VANCOUVER — Mainland Chinese interest in Metro Vancouver property is so strong that it’s fuelling a market for real estate tourism, with groups of wealthy travellers scheduling visits to the city for the sole purpose of house hunting.
China-based Internet sales company SouFun is organizing two tours — groups of about 20 each from Beijing and Shanghai — which will visit Vancouver and Toronto in August on the hunt for “million-dollar or multi-million-dollar” listings.
First reported in Vancouver’s Ming Pao Daily News, and repeated on the news blog Chinese in Vancouver, a SouFun spokesman said potential buyers are particularly drawn to neighbourhoods with “famous” schools or ocean views.
Ming Pao reporter Eric Chan said SouFun drew a lot of participation for the tours from areas around Shanghai.
China’s burgeoning wealthy class has been a dominant presence in Metro Vancouver’s high-end property market for some time now, so for many people, news of specific buying tours is not a surprising extension.
“I’m surprised why people think it’s news,” Angel Wang, an agent with Royal Pacific Realty in Vancouver, said in an interview.
Wang added that it has been more common for Chinese visitors to tag house hunting on to the end of a conference or another type of business trip rather than straight real estate tourism.
“I’ve worked with some business groups before,” Wang said. “And maybe they have been with a business conference and will stay here for a few days extra to look around at houses.”

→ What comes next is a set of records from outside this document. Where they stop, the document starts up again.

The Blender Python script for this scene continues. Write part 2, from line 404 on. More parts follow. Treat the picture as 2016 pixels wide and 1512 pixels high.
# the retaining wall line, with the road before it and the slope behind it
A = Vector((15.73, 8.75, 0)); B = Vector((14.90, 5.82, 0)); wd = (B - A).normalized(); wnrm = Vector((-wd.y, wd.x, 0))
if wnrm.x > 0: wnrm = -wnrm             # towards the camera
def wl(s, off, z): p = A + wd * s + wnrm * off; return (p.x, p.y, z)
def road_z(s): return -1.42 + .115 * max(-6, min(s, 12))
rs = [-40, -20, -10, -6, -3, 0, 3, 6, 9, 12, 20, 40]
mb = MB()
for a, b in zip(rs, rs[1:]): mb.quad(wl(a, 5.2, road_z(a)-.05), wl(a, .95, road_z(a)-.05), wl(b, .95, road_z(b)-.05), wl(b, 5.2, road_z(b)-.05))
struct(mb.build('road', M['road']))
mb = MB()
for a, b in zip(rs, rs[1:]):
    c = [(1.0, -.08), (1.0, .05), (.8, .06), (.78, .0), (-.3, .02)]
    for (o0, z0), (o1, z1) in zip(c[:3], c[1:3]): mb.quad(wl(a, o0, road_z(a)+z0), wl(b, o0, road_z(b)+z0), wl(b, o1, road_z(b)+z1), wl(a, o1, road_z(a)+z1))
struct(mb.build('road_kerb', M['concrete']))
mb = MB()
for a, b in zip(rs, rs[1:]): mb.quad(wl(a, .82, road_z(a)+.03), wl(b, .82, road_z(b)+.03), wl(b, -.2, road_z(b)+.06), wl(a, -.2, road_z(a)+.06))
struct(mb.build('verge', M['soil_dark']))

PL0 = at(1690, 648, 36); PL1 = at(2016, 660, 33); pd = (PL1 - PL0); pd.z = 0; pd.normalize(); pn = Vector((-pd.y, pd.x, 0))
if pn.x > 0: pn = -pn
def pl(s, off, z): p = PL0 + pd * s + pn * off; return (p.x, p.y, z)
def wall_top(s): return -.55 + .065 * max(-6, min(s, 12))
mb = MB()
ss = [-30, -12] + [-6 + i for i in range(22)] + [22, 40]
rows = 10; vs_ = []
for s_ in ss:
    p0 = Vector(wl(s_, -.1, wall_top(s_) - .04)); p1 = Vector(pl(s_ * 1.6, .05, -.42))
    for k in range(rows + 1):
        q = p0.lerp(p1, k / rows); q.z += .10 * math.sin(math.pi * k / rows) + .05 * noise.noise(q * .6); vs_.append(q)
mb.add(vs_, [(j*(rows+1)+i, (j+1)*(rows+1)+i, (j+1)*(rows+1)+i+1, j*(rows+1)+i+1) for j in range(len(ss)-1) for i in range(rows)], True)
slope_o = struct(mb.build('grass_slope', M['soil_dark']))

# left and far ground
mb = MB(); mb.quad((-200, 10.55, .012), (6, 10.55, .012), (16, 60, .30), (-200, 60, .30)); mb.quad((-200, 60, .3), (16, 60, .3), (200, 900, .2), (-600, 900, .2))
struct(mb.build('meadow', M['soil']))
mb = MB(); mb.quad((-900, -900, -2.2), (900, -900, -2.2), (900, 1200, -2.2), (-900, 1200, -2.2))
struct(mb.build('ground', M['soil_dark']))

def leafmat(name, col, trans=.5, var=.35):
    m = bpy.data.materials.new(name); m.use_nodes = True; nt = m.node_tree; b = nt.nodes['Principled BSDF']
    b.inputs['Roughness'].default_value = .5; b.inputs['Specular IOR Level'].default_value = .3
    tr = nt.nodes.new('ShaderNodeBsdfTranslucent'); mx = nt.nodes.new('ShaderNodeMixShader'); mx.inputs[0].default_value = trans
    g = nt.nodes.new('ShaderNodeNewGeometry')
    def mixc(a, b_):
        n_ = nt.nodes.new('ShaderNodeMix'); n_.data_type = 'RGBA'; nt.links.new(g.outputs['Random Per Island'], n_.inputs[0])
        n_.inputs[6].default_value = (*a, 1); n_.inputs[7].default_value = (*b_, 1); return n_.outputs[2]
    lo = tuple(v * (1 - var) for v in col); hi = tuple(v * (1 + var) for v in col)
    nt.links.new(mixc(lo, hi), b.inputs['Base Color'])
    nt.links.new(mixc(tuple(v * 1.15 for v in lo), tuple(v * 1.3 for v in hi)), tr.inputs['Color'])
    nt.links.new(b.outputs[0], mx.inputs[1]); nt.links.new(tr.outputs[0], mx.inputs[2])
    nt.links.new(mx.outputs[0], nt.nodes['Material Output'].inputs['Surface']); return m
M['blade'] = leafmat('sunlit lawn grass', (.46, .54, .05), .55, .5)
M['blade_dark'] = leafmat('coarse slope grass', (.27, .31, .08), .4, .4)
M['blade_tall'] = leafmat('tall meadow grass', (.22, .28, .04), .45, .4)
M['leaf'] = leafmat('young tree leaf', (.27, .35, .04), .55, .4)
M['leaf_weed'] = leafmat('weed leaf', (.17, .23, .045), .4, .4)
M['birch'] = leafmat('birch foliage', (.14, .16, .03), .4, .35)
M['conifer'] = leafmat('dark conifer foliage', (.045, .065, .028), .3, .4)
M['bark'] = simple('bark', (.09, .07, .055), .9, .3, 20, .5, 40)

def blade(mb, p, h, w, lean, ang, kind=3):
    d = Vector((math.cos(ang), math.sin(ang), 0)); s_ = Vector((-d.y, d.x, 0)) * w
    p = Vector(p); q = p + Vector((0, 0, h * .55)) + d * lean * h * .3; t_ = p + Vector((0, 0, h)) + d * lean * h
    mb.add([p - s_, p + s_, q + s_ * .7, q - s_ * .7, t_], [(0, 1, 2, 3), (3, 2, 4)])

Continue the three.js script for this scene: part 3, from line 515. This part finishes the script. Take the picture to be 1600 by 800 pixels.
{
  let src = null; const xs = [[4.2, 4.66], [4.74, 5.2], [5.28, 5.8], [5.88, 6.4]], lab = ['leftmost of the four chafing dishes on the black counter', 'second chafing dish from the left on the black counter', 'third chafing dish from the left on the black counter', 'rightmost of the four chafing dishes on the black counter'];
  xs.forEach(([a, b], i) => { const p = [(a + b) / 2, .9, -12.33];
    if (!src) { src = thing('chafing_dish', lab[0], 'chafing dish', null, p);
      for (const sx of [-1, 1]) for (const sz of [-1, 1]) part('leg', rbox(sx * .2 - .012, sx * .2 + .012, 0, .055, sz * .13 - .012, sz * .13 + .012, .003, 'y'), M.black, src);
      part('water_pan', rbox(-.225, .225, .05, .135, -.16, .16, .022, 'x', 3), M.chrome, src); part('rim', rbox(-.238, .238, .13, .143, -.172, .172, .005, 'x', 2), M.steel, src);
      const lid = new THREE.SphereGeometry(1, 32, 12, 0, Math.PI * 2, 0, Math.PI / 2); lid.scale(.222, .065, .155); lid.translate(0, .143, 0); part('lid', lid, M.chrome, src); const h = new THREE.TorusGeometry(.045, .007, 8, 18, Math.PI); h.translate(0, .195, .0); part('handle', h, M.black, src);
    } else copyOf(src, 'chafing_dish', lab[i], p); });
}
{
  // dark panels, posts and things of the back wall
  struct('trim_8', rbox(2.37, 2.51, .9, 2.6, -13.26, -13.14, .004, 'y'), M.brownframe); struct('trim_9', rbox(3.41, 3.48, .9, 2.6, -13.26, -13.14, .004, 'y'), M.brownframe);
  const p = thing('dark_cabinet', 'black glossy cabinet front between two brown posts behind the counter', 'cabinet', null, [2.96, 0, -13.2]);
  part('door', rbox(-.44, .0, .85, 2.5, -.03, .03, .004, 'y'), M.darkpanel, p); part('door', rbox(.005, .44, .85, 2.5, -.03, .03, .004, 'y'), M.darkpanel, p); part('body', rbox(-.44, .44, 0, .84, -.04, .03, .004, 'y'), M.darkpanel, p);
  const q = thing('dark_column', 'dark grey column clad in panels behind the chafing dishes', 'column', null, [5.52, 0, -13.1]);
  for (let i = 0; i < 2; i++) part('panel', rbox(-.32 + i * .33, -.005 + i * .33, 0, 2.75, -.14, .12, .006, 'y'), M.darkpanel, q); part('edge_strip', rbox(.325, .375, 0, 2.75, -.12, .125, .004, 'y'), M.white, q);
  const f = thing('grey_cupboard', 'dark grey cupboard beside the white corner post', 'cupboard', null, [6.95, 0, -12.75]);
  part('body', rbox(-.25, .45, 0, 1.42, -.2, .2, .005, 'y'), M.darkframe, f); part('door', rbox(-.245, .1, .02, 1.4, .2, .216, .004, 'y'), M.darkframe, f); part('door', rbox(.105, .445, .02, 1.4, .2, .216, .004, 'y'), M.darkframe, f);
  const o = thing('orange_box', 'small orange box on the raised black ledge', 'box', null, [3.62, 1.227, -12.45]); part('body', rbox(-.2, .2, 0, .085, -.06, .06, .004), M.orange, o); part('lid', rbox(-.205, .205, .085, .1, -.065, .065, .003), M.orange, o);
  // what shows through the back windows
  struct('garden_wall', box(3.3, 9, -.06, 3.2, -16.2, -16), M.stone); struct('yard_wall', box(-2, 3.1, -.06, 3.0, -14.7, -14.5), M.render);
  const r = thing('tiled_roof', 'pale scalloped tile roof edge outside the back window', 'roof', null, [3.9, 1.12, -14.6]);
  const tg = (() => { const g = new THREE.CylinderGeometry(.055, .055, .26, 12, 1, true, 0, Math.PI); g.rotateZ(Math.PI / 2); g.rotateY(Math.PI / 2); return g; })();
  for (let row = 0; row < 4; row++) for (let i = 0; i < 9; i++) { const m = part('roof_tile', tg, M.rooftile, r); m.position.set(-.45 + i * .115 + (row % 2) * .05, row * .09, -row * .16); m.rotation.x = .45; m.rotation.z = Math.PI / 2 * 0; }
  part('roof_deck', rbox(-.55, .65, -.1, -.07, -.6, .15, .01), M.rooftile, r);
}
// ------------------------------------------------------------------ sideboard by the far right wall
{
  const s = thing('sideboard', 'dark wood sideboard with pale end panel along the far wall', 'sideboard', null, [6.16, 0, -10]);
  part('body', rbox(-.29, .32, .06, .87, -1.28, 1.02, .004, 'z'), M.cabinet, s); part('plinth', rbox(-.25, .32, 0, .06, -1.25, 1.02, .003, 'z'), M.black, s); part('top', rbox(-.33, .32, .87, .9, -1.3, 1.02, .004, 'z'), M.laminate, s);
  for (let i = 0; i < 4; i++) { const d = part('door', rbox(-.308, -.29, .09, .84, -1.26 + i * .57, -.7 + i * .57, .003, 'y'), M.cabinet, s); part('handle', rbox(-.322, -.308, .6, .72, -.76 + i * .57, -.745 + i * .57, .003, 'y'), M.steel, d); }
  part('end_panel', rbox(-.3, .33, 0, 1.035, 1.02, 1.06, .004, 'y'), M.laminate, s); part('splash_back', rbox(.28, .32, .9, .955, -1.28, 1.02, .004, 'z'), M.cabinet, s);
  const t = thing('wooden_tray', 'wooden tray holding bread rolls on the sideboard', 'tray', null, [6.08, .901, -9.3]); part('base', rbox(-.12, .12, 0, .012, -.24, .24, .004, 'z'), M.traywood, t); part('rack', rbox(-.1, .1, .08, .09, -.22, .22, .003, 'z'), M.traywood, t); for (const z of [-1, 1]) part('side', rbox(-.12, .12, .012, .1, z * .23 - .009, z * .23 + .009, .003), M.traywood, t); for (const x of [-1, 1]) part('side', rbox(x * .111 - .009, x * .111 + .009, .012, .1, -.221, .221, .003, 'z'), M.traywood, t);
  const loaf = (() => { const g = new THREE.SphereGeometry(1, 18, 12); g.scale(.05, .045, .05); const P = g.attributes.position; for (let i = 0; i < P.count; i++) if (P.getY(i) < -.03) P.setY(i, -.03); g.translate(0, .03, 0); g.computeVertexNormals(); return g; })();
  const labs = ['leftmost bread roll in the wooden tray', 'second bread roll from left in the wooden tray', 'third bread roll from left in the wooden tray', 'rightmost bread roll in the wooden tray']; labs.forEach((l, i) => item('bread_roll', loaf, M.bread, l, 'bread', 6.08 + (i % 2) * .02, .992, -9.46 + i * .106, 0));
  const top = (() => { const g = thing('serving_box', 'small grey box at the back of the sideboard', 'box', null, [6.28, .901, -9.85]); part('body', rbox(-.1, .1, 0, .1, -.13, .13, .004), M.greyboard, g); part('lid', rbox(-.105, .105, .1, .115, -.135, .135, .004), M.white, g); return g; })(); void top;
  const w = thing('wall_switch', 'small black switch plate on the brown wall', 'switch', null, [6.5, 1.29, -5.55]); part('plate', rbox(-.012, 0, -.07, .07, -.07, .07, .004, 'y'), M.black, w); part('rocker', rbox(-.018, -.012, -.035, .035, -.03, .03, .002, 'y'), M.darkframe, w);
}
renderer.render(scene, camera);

They are attracted to Metro Vancouver prices, Wang added, that, despite being the highest in Canada, appear to be bargains compared with Shanghai, Beijing or other international cities they might look at.
Canada, Wang said, also appears to be a more stable real estate market to Chinese buyers.
Even without specific tours, Tom Gradecak, owner of Westside Tom Gradecak Realty, said about 80 per cent of showings for his west-side Vancouver listings are to Chinese buyers, and the majority of sales are within that demographic.
“When [prices] are getting over $2.5 million to $3 million, then predominantly that’s our market,” Gradecak said. “Over [$4 million to $6 million], they’re almost the entire market.”
However, other realtors are skeptical that such a tour would wind up in a buying spree and instead would serve more as a window-shopping trip.
“It’s more of an introduction service [to Canada],” Dan Scarrow, vice-president of strategy for Macdonald Realty in Vancouver, said in an interview.
Scarrow said he is aware of other such trips that have been arranged in the past, and when the Mainland Chinese visitors do not have their immigration status in Canada sorted out, they are more reluctant to buy homes.
The trips, he added, are more a chance to get a “lay of the land” for what Metro Vancouver’s neighbourhoods are like and what types of homes are available before securing landed immigrant status.
To date, Scarrow said, the preference for Mainland Chinese emigrating to Canada have ranged from Coal Harbour condominiums to single-family homes in Vancouver’s leafier enclaves of Shaughnessy, Dunbar and Point Grey.
Vincent Chen, a representative for the Chinese immigration consulting firm Visas Consulting Group, said Canada is presently the most popular destination for Mainland Chinese using his firm. They are attracted by its quality of education, quality of life, the safety and stability of Canadian society and its “attractive investor immigrant program.”
Chen said Visas, which is among the largest immigration firms in China, has “organized many property exhibitions for Canadian developers,” including Aspac Developments, the firm behind the Harbour Green projects on Coal Harbour, and River Green, the Fraser River waterfront community being built in Richmond.
George Wong, principal of Magnum Projects, the marketing firm selling River Green, said that some 60 per cent of the first 150 pre-sales his company has made in the project were to Asian buyers, including newly arrived Mainland Chinese.
“B.C. has been a destination for a lot of international people to come and buy real estate,” Wong said. “In that context, it’s nothing new, it’s just that the players have changed.”